SUPPLIED DATA:
==========

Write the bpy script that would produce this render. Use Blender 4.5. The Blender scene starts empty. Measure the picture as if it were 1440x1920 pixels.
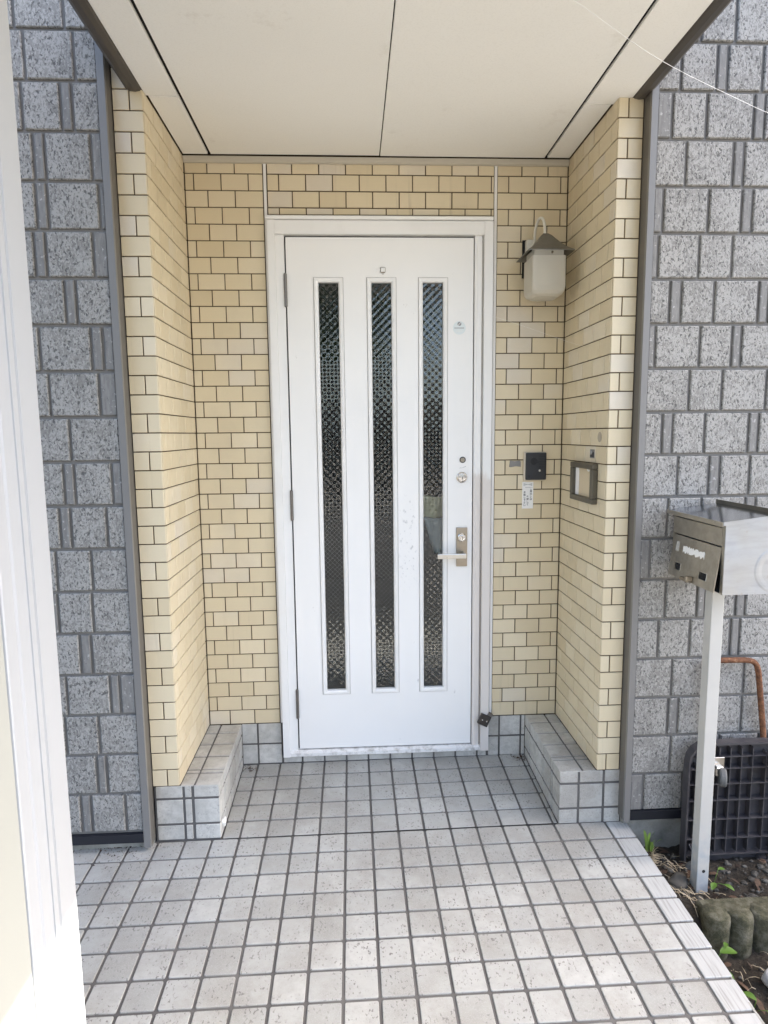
import bpy, bmesh, math, random
from mathutils import Vector, Matrix, noise
random.seed(7)
sc = bpy.context.scene
COL = sc.collection
R = math.radians

# ------------------------------------------------------------------ camera, sky, sun, exposure
cam_d = bpy.data.cameras.new('camera')
cam = bpy.data.objects.new('camera', cam_d); COL.objects.link(cam); sc.camera = cam
cam_d.sensor_fit = 'HORIZONTAL'; cam_d.sensor_width = 36.0
cam_d.lens = 1177.33 / 1440 * 36.0
cam_d.clip_start = 0.02; cam_d.clip_end = 2000
cr, cu, cf = Vector((0.99866, -0.05068, -0.01051)), Vector((0.01666, 0.12254, 0.99232)), Vector((0.04900, 0.99117, -0.12322))
cam.matrix_world = Matrix(((cr.x, cu.x, -cf.x, -0.1513), (cr.y, cu.y, -cf.y, -2.2233), (cr.z, cu.z, -cf.z, 1.5036), (0, 0, 0, 1)))

TO_SUN = Vector((0.768, 0.10, 1.0)).normalized()
sun_el = math.asin(TO_SUN.z); sun_az = math.atan2(TO_SUN.x, TO_SUN.y)
world = bpy.data.worlds.new('World'); sc.world = world; world.use_nodes = True
wn = world.node_tree
sky = wn.nodes.new('ShaderNodeTexSky'); sky.sky_type = 'NISHITA'; sky.sun_disc = False
sky.sun_elevation = sun_el; sky.sun_rotation = sun_az
sky.air_density = 1.0; sky.dust_density = 4.2; sky.ozone_density = 0.6
wn.links.new(sky.outputs[0], wn.nodes['Background'].inputs[0])
wn.nodes['Background'].inputs[1].default_value = 0.12
sun_d = bpy.data.lights.new('sun', 'SUN'); sun_d.energy = 4.2; sun_d.angle = R(0.53); sun_d.color = (1.0, 0.95, 0.87)
sun = bpy.data.objects.new('sun', sun_d); COL.objects.link(sun)
sun.rotation_euler = TO_SUN.to_track_quat('Z', 'Y').to_euler(); sun.location = TO_SUN * 20
vs = sc.view_settings
vs.view_transform = 'Standard'; vs.look = 'None'; vs.gamma = 1.0; vs.use_curve_mapping = False
vs.exposure = 2.76
sc.cycles.use_denoising = True
sc.cycles.max_bounces = 10; sc.cycles.diffuse_bounces = 5; sc.cycles.transmission_bounces = 6
sc.cycles.sample_clamp_indirect = 8.0

# ------------------------------------------------------------------ node helpers
def lin(c):
    return tuple(((v / 255) / 12.92 if v / 255 <= .04045 else ((v / 255 + .055) / 1.055) ** 2.4) for v in c) + (1.0,)

class M:
    """small wrapper round one material's node tree"""
    def __init__(s, name, col=(.5, .5, .5), rough=.6, metal=0.0, spec=.5):
        s.m = bpy.data.materials.new(name); s.m.use_nodes = True
        s.t = s.m.node_tree; s.b = s.t.nodes['Principled BSDF']
        s.b.inputs['Base Color'].default_value = (*col, 1)
        s.b.inputs['Roughness'].default_value = rough
        s.b.inputs['Metallic'].default_value = metal
        s.b.inputs['Specular IOR Level'].default_value = spec
    def n(s, typ, **kw):
        x = s.t.nodes.new('ShaderNode' + typ)
        for k, v in kw.items(): setattr(x, k, v)
        return x
    def l(s, a, b): s.t.links.new(a, b)
    def inp(s, v, sock):
        if hasattr(v, 'is_linked') or hasattr(v, 'links'): s.l(v, sock)
        else: sock.default_value = v
    def pos(s, scale=1.0, rnd=True):
        """world position, pushed elsewhere for each object so that alike pieces differ"""
        g = s.n('NewGeometry').outputs['Position']
        if rnd:
            o = s.n('ObjectInfo').outputs['Random']
            a = s.n('VectorMath', operation='MULTIPLY_ADD'); cx = s.n('CombineXYZ')
            m1 = s.math('MULTIPLY', o, 37.0); m2 = s.math('MULTIPLY', o, 91.0)
            s.l(m1, cx.inputs[0]); s.l(m2, cx.inputs[1]); s.l(m1, cx.inputs[2])
            ad = s.n('VectorMath', operation='ADD'); s.l(g, ad.inputs[0]); s.l(cx.outputs[0], ad.inputs[1]); g = ad.outputs[0]
        if scale != 1.0:
            mp = s.n('Mapping'); mp.inputs['Scale'].default_value = (scale,) * 3 if isinstance(scale, (int, float)) else scale
            s.l(g, mp.inputs[0]); g = mp.outputs[0]
        return g
    def rnd(s): return s.n('ObjectInfo').outputs['Random']
    def math(s, op, a, b=0.0, c=None):
        x = s.n('Math', operation=op); s.inp(a, x.inputs[0]); s.inp(b, x.inputs[1])
        if c is not None: s.inp(c, x.inputs[2])
        return x.outputs[0]
    def noise(s, vec, scale, detail=3, rough=.55, out=0, dist=0.0):
        x = s.n('TexNoise'); s.l(vec, x.inputs['Vector']); x.inputs['Scale'].default_value = scale
        x.inputs['Detail'].default_value = detail; x.inputs['Roughness'].default_value = rough; x.inputs['Distortion'].default_value = dist
        return x.outputs[out]
    def voro(s, vec, scale, feat='F1', out=0):
        x = s.n('TexVoronoi', feature=feat); s.l(vec, x.inputs['Vector']); x.inputs['Scale'].default_value = scale
        return x.outputs[out]
    def ramp(s, fac, stops, interp='LINEAR'):
        x = s.n('ValToRGB'); x.color_ramp.interpolation = interp
        e = x.color_ramp.elements
        while len(e) < len(stops): e.new(.5)
        for k, (p, c) in enumerate(stops):
            e[k].position = p; e[k].color = (*c, 1) if isinstance(c, tuple) else (c, c, c, 1)
        s.l(fac, x.inputs[0]); return x.outputs[0]
    def mix(s, fac, a, b, mode='MIX'):
        x = s.n('MixRGB', blend_type=mode); s.inp(fac, x.inputs[0])
        for v, k in ((a, 1), (b, 2)):
            if isinstance(v, tuple): x.inputs[k].default_value = (*v, 1)
            else: s.l(v, x.inputs[k])
        return x.outputs[0]
    def base(s, v): s.l(v, s.b.inputs['Base Color'])
    def rough(s, v): s.l(v, s.b.inputs['Roughness'])
    def bump(s, h, strength=.3, dist=.002):
        x = s.n('Bump'); x.inputs['Strength'].default_value = strength; x.inputs['Distance'].default_value = dist
        s.l(h, x.inputs['Height']); s.l(x.outputs[0], s.b.inputs['Normal']); return x

MAT = {}
def add(k, w): MAT[k] = w.m; return w

# glazed beige wall tile: warm beige, some pieces greyer or pinker, satin
w = add('brick', M('glazed_beige_tile', rough=.38))
p = w.pos(); r = w.rnd()
c = w.ramp(r, [(0, (.60, .505, .335)), (.35, (.665, .57, .39)), (.7, (.65, .56, .39)), (1, (.72, .63, .455))])
film = w.math('MULTIPLY', w.ramp(r, [(.80, 0.0), (.82, 1.0)]), w.ramp(w.noise(w.pos(rnd=False), 1.7, 2), [(.46, 0.0), (.60, .85)]))
c = w.mix(film, c, (.63, .57, .475))
c = w.mix(w.ramp(w.noise(p, 9, 3), [(.35, 0.0), (.75, .30)]), c, (.66, .56, .385))
c = w.mix(w.ramp(w.noise(w.pos(rnd=False), 3.1, 5, .65), [(.55, 0.0), (.80, .34)]), c, (.47, .40, .285))
c = w.mix(w.ramp(w.noise(p, 260, 2), [(.3, .12), (.6, 0.0)]), c, (.52, .45, .33))
streak = w.math('MULTIPLY', w.ramp(w.noise(w.pos((34, 34, 1.6), False), 1.0, 4, .6), [(.60, 0.0), (.72, .5)]), w.ramp(w.noise(w.pos(rnd=False), 2.0, 2), [(.45, 0.0), (.6, 1.0)]))
c = w.mix(streak, c, (.40, .335, .235)); w.base(c)
w.rough(w.ramp(w.noise(p, 30, 3), [(.3, .30), (.8, .50)]))
w.bump(w.noise(p, 60, 3), .10, .002)
w = add('brick_joint', M('dark_tile_joint', (.055, .042, .026), .9)); w.base(w.mix(w.noise(w.pos(rnd=False), 14, 3), (.060, .040, .020), (.115, .082, .048)))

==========

PROBLEM TO WORK ON: Repeat only the lines from the beginning of the material through the line containing "sc.cycles.sample_clamp_indirect = 8.0", both ends kept, leaving pictures out.

ANSWER FOR THE TASK:
Write the bpy script that would produce this render. Use Blender 4.5. The Blender scene starts empty. Measure the picture as if it were 1440x1920 pixels.
import bpy, bmesh, math, random
from mathutils import Vector, Matrix, noise
random.seed(7)
sc = bpy.context.scene
COL = sc.collection
R = math.radians

# ------------------------------------------------------------------ camera, sky, sun, exposure
cam_d = bpy.data.cameras.new('camera')
cam = bpy.data.objects.new('camera', cam_d); COL.objects.link(cam); sc.camera = cam
cam_d.sensor_fit = 'HORIZONTAL'; cam_d.sensor_width = 36.0
cam_d.lens = 1177.33 / 1440 * 36.0
cam_d.clip_start = 0.02; cam_d.clip_end = 2000
cr, cu, cf = Vector((0.99866, -0.05068, -0.01051)), Vector((0.01666, 0.12254, 0.99232)), Vector((0.04900, 0.99117, -0.12322))
cam.matrix_world = Matrix(((cr.x, cu.x, -cf.x, -0.1513), (cr.y, cu.y, -cf.y, -2.2233), (cr.z, cu.z, -cf.z, 1.5036), (0, 0, 0, 1)))

TO_SUN = Vector((0.768, 0.10, 1.0)).normalized()
sun_el = math.asin(TO_SUN.z); sun_az = math.atan2(TO_SUN.x, TO_SUN.y)
world = bpy.data.worlds.new('World'); sc.world = world; world.use_nodes = True
wn = world.node_tree
sky = wn.nodes.new('ShaderNodeTexSky'); sky.sky_type = 'NISHITA'; sky.sun_disc = False
sky.sun_elevation = sun_el; sky.sun_rotation = sun_az
sky.air_density = 1.0; sky.dust_density = 4.2; sky.ozone_density = 0.6
wn.links.new(sky.outputs[0], wn.nodes['Background'].inputs[0])
wn.nodes['Background'].inputs[1].default_value = 0.12
sun_d = bpy.data.lights.new('sun', 'SUN'); sun_d.energy = 4.2; sun_d.angle = R(0.53); sun_d.color = (1.0, 0.95, 0.87)
sun = bpy.data.objects.new('sun', sun_d); COL.objects.link(sun)
sun.rotation_euler = TO_SUN.to_track_quat('Z', 'Y').to_euler(); sun.location = TO_SUN * 20
vs = sc.view_settings
vs.view_transform = 'Standard'; vs.look = 'None'; vs.gamma = 1.0; vs.use_curve_mapping = False
vs.exposure = 2.76
sc.cycles.use_denoising = True
sc.cycles.max_bounces = 10; sc.cycles.diffuse_bounces = 5; sc.cycles.transmission_bounces = 6
sc.cycles.sample_clamp_indirect = 8.0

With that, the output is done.